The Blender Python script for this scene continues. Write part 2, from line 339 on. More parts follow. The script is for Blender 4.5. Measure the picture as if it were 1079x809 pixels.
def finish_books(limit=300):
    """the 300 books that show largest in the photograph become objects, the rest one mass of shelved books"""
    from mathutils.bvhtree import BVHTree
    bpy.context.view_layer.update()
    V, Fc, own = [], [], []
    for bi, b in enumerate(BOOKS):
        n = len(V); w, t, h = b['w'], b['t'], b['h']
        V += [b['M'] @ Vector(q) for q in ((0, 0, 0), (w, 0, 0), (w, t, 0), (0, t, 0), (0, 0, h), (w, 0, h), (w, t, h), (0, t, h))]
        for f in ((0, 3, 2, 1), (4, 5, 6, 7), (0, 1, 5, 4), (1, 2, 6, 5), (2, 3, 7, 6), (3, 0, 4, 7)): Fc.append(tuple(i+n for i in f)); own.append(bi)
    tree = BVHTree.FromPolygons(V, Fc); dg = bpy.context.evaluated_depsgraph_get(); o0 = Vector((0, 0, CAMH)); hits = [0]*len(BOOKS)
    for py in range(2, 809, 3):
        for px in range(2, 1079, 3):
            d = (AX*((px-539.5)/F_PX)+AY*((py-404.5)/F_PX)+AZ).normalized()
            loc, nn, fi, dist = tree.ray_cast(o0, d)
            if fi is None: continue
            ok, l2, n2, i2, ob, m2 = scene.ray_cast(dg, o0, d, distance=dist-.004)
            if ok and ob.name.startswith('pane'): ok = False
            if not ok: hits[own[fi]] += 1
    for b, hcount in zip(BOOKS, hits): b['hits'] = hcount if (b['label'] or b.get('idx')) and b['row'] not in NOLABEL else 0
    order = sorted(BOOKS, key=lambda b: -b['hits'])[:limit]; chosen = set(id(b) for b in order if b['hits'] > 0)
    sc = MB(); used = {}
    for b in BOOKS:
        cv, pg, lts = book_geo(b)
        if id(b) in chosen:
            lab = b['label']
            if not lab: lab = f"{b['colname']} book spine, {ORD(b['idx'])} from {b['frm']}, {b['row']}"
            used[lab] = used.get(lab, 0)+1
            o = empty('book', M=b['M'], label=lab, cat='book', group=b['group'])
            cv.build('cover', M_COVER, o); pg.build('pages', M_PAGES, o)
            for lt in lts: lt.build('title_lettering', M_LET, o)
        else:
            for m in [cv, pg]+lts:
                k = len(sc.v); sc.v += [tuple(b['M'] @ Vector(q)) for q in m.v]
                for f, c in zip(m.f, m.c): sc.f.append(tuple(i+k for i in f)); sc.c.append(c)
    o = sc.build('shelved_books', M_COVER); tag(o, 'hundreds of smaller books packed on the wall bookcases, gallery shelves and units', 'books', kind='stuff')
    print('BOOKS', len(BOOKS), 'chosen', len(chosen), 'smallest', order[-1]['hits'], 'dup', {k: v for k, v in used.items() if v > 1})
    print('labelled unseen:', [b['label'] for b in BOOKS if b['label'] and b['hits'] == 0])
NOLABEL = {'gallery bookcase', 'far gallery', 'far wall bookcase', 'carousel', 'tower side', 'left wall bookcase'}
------
== SET EXERCISE ==
Only the number is wanted: how many lines contain the string "scene"?

== SOLVED EXERCISE ==
2